Phase-Out of 121.5 MHz Satellite Alerting

The 121.5 MHz beacons, which sell for about $200-$1000 each, will no longer be detected by satellites starting on February 1, 2009. Owners will have to replace them with a more sophisticated type of unit, the 406 MHz beacon, which sells for $500-$2,500 depending on features and application. "The 406 beacons emit a powerful, satellite-compatible digital signal, with an encoded "fingerprint," on a frequency that's reserved exclusively for their use by international regulation," Mehta said. Although they also simultaneously emit a short range 121.5 signal when activated, it is merely a "homer," a steady, localized radio beep that rescuers can use to home' in on victims once an accident site has been located. "Combine this double-barreled locator/homer capability with the registration information available for 406 beacons—a search-assisting database containing a beacon's information and emergency phone numbers that can be checked prior to launching expensive rescue efforts, but more importantly provide information that can help save the user's life—and you have an accurate, cost-effective SAR tool," Mehta said.

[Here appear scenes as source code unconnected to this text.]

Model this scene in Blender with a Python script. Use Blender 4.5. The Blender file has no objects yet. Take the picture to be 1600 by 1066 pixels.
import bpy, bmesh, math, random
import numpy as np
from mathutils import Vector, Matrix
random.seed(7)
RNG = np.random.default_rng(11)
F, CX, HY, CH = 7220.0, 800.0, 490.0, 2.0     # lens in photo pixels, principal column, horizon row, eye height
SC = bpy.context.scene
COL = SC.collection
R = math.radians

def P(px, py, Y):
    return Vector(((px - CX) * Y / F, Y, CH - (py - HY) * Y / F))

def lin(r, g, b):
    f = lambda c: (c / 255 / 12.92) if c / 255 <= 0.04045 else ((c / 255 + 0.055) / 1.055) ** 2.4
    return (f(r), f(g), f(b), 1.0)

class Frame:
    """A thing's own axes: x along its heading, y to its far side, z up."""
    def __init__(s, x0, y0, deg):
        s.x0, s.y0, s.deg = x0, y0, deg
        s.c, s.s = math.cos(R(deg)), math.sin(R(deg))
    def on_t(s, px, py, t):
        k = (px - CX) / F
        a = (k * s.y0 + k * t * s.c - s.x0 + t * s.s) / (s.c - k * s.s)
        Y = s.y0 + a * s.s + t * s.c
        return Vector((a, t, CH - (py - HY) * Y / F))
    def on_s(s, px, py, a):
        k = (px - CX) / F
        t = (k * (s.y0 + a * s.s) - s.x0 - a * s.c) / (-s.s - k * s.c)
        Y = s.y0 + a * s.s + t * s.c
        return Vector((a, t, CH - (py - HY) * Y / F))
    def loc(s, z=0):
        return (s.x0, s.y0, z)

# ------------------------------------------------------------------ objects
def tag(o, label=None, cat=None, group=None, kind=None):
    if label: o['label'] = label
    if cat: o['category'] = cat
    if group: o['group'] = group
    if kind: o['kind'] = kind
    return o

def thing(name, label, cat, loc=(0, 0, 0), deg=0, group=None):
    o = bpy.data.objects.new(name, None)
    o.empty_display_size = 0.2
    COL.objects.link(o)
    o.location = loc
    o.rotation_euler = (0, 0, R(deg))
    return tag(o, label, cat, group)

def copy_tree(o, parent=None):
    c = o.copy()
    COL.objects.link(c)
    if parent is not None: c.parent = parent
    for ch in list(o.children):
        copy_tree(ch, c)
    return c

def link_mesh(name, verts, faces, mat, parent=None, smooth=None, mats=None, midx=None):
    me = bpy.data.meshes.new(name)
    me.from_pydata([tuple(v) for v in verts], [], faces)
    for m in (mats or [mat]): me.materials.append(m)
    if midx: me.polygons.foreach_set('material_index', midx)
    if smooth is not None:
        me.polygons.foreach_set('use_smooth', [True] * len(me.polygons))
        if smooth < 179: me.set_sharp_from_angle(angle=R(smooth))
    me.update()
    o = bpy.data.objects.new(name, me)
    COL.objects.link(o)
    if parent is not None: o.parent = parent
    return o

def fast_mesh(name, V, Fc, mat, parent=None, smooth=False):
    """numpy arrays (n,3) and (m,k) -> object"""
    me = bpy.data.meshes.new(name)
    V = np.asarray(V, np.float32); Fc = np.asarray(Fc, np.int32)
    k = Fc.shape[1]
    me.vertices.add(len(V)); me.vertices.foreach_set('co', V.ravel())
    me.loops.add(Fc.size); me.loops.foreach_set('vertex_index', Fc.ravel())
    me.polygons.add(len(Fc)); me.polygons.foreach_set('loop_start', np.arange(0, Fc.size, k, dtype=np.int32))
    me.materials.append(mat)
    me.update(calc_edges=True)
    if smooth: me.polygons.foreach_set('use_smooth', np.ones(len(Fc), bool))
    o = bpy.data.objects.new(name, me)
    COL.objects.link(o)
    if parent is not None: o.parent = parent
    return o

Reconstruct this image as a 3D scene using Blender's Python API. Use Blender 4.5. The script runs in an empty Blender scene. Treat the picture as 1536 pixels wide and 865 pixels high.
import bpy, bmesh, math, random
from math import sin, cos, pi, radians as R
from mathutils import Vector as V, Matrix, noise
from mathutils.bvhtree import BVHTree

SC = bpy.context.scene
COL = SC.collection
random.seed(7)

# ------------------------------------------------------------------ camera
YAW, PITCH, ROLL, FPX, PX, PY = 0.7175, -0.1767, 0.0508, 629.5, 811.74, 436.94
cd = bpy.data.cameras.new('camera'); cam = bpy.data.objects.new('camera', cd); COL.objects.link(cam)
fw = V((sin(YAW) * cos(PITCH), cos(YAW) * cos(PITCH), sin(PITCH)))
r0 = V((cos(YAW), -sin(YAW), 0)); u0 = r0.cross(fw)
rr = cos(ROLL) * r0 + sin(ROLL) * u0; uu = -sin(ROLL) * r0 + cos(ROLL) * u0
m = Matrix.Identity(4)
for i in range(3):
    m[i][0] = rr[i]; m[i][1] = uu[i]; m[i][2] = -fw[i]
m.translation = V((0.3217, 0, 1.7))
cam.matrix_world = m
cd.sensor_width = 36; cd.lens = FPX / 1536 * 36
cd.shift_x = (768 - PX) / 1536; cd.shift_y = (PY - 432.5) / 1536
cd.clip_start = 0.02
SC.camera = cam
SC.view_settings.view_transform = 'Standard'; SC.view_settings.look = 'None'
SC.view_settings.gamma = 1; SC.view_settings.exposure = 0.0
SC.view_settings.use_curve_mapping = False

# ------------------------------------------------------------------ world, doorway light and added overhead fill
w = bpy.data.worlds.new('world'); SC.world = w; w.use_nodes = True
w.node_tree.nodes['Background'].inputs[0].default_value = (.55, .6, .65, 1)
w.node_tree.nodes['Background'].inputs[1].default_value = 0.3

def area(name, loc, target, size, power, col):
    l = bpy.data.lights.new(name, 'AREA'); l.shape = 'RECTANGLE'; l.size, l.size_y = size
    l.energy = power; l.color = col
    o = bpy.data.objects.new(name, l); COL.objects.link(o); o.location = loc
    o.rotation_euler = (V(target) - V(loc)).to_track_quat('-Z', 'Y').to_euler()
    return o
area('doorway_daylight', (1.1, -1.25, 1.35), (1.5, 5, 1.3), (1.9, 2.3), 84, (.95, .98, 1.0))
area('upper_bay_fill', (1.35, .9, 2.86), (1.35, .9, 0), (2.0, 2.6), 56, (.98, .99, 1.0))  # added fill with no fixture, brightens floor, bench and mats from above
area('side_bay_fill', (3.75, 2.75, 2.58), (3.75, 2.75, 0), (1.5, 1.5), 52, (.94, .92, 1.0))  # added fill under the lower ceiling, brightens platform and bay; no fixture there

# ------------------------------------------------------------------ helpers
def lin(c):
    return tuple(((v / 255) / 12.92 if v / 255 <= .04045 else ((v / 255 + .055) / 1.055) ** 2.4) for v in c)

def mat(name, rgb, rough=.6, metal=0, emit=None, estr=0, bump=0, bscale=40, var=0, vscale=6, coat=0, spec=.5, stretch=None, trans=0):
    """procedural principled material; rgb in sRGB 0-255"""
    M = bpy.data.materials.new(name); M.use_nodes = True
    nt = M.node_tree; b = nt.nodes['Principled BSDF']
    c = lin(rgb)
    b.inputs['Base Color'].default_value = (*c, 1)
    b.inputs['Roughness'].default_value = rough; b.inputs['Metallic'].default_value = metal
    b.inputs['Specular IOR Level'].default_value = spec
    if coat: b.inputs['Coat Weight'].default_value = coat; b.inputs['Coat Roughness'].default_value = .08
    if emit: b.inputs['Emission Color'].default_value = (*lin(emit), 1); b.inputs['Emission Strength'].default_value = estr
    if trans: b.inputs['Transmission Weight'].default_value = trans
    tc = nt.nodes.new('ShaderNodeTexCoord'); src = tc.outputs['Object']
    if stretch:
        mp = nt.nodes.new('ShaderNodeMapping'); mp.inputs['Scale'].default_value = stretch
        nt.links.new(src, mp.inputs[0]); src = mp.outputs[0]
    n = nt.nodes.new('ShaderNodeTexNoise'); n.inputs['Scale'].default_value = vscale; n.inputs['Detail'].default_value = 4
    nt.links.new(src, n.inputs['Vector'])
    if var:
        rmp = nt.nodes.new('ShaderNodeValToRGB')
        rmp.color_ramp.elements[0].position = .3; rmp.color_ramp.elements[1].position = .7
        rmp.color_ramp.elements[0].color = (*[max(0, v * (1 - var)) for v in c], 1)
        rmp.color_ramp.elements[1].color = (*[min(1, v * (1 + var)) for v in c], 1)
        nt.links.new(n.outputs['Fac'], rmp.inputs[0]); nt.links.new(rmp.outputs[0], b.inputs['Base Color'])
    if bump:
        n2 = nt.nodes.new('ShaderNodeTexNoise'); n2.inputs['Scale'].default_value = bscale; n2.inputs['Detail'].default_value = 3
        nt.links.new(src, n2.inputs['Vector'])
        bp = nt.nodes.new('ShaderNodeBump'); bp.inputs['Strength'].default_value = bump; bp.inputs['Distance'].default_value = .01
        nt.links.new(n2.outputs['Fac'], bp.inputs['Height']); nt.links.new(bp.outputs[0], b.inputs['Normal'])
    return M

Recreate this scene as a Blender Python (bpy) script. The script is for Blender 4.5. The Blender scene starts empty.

Comparatively, 121.5 beacons emit weak, inaccurate analog signals that are both confusing to satellites and anonymous, as they cannot accommodate registration information. The 121.5 beacons use a frequency that can be very crowded and have many devices operating around it that can appear as distress alerts. Examples of interfering signals in the 121.5 MHz band include stadium scoreboards, pizza ovens, and automatic teller machines. This results in a staggering number of false alerts, many of which must be dealt with on site. The majority of these alerts have to be ignored, at least until a third or fourth satellite pass confirmation. This is a slow process that can delay other rescues by up to six hours.

Future Developments

The newest technology for Cospas-Sarsat is 406 MHz emergency beacons that digitally transmit their identification and position. These beacons use either an external or internal navigation receiver (i.e., Global Positioning System) and can transmit their position down to 100-meter accuracy. This allows geostationary satellites to combine immediate alerts with precise locations. The polar orbiting satellites are also capable of receiving these signals, thereby providing global coverage.

Conclusion

The Cospas-Sarsat system provides a tremendous resource for protecting the lives of aviators and mariners that was unthinkable before the Space Age. With a 406 MHz beacon, rescue forces can be quickly summoned from anywhere on Earth— 24 hours a day, 365 days a week. "The number of people rescued continues to rise internationally as more countries and people sign on to use the advantages and benefits of the Cospas-Sarsat system," said Mehta.